§ **TASK INSTRUCTIONS**: Below this line is the material. Write out only its lines from the one containing "V = np.array(V);" through the one containing "ca = me.color_attributes.new('tone', 'FLOAT_COLOR', 'POINT');", both kept, exactly.

§ **LISTED RECORDS**:
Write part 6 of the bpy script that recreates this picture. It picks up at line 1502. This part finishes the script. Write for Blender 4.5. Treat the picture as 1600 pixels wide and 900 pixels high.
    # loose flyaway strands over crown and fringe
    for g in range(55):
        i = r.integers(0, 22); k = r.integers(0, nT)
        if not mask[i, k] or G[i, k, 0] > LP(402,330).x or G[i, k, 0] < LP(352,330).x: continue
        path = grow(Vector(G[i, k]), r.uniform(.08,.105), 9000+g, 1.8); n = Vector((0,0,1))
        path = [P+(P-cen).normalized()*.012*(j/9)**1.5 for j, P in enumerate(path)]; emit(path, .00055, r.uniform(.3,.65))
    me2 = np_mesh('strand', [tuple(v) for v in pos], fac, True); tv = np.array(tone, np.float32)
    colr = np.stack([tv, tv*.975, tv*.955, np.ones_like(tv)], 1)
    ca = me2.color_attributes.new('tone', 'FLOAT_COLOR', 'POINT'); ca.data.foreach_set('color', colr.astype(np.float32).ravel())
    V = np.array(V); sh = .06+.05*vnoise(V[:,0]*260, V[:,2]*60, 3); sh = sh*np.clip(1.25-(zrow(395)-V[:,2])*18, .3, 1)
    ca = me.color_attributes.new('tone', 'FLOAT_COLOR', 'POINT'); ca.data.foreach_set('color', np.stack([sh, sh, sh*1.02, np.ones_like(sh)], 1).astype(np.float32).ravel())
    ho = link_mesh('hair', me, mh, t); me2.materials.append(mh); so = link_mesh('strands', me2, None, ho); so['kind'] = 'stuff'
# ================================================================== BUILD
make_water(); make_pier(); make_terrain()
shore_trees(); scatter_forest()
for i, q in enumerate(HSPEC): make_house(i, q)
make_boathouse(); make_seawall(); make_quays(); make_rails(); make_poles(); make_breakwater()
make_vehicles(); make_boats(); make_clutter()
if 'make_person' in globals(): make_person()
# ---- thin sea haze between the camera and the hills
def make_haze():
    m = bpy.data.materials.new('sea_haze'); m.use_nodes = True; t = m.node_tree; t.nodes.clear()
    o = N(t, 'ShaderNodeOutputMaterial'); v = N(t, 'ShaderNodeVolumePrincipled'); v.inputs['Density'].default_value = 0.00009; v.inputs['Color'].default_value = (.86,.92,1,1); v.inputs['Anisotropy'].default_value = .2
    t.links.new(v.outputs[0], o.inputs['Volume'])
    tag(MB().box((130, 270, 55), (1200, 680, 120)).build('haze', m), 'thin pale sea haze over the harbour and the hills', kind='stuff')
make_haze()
...
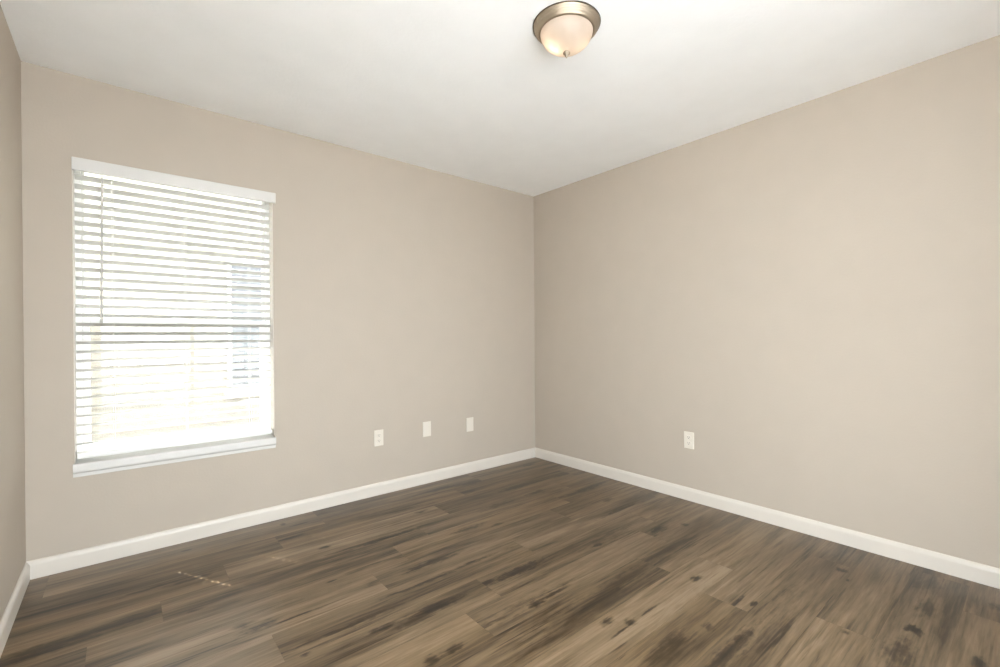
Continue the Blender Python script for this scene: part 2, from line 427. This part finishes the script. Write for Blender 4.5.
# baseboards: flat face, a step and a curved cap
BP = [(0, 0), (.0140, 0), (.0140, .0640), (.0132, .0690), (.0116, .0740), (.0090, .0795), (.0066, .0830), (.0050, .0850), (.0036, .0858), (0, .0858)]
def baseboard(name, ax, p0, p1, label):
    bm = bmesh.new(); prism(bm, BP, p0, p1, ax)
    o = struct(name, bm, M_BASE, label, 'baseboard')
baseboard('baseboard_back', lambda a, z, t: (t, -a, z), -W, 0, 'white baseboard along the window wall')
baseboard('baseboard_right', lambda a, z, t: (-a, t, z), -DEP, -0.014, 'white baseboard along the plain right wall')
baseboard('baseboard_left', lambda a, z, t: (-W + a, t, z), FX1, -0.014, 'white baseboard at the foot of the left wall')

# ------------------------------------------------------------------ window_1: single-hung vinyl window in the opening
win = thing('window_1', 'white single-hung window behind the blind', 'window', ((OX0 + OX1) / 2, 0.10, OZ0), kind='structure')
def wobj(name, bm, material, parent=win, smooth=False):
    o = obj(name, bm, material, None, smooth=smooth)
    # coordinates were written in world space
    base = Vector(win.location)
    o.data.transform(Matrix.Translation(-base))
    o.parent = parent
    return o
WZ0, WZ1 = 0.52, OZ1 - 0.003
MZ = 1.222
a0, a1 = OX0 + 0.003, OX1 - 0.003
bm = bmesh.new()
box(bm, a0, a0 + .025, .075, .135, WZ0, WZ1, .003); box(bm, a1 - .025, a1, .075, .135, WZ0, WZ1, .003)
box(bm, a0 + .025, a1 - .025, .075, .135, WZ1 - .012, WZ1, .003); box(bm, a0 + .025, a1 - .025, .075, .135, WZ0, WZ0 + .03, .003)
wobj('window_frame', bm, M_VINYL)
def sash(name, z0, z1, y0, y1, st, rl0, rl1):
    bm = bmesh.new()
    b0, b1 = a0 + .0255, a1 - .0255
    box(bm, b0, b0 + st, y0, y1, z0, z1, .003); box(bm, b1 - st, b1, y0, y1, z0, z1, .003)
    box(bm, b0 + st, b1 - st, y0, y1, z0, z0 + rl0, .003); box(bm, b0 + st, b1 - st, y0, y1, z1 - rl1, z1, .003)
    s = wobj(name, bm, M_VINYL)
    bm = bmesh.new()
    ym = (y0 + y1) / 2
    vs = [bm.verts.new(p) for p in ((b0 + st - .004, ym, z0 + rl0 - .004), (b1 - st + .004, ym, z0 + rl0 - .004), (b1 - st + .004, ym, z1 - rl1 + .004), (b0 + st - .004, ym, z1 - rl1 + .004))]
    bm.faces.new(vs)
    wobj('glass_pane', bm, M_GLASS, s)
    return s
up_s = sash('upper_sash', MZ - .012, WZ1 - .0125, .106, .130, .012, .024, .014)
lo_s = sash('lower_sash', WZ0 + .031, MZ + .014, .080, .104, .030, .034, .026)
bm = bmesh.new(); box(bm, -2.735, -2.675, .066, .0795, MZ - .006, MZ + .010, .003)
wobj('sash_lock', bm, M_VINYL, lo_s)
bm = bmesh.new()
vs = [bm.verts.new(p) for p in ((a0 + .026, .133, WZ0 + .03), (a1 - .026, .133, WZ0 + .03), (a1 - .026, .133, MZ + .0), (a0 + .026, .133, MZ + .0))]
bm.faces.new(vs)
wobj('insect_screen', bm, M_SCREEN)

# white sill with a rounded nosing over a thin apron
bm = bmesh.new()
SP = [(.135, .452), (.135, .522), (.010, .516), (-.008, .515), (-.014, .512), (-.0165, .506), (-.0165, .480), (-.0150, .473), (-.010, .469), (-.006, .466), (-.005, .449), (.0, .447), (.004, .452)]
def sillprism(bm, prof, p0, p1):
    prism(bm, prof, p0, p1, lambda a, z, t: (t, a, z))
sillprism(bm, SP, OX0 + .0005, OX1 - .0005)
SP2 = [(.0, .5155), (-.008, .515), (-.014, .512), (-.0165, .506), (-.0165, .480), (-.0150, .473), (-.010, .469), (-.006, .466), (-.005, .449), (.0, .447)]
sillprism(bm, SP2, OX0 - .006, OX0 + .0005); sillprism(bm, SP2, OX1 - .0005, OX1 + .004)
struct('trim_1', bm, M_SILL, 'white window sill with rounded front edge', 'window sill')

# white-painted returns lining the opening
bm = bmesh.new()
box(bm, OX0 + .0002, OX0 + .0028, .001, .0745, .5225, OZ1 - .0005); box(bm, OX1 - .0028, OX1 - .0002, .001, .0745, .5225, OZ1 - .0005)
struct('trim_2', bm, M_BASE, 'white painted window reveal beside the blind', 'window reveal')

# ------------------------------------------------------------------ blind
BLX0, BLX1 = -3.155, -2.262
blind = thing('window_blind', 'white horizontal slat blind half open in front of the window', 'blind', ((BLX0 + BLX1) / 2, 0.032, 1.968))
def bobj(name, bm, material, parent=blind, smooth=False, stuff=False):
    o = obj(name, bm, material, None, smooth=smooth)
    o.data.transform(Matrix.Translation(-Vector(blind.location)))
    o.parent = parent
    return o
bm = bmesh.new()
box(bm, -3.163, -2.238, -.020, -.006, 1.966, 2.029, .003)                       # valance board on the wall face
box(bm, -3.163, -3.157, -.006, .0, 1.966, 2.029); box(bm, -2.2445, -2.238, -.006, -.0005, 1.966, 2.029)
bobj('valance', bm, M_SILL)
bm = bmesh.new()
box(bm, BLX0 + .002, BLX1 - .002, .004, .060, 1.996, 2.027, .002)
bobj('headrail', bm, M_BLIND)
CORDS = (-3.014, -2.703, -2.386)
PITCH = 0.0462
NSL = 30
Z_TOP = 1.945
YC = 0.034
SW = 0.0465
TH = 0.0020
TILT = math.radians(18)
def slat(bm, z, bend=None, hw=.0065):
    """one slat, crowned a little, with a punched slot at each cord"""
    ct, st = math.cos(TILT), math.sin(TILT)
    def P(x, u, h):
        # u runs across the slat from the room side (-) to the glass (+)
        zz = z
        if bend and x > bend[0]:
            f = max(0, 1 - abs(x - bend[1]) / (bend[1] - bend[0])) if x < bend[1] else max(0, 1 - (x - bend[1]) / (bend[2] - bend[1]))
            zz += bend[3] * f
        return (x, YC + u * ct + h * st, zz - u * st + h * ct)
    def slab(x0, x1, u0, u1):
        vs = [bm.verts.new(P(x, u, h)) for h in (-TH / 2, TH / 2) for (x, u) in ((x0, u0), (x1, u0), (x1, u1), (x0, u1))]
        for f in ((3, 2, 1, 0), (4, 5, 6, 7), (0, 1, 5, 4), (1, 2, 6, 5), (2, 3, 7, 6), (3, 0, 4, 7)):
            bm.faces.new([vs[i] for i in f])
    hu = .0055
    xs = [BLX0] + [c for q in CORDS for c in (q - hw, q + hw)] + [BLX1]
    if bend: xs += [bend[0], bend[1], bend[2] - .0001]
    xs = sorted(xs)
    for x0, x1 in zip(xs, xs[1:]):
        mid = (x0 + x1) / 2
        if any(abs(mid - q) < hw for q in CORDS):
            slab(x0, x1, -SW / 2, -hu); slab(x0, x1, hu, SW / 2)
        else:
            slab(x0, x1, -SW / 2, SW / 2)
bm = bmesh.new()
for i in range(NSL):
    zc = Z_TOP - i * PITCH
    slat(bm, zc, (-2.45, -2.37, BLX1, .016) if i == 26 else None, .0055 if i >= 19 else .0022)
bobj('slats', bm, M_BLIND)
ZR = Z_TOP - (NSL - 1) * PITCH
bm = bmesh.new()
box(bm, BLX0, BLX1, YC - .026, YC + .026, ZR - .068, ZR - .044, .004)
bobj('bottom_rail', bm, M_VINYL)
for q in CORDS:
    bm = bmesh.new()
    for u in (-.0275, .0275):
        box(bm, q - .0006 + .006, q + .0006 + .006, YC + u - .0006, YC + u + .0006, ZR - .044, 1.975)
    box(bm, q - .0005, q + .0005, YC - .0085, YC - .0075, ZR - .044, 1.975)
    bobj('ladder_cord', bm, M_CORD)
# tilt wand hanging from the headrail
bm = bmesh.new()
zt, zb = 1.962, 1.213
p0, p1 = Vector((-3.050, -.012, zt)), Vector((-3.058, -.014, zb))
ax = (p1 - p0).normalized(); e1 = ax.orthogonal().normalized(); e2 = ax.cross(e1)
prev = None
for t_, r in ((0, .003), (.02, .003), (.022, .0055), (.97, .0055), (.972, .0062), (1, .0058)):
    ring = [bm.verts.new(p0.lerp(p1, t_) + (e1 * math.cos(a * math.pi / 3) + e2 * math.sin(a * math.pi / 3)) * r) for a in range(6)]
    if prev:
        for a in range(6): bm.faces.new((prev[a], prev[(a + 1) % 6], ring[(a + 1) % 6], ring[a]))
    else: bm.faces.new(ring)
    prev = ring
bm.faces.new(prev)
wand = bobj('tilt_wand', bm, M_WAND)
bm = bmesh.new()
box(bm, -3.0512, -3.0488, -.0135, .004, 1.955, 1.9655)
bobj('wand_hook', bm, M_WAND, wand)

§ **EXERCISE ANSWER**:
    V = np.array(V); sh = .06+.05*vnoise(V[:,0]*260, V[:,2]*60, 3); sh = sh*np.clip(1.25-(zrow(395)-V[:,2])*18, .3, 1)
    ca = me.color_attributes.new('tone', 'FLOAT_COLOR', 'POINT'); ca.data.foreach_set('color', np.stack([sh, sh, sh*1.02, np.ones_like(sh)], 1).astype(np.float32).ravel())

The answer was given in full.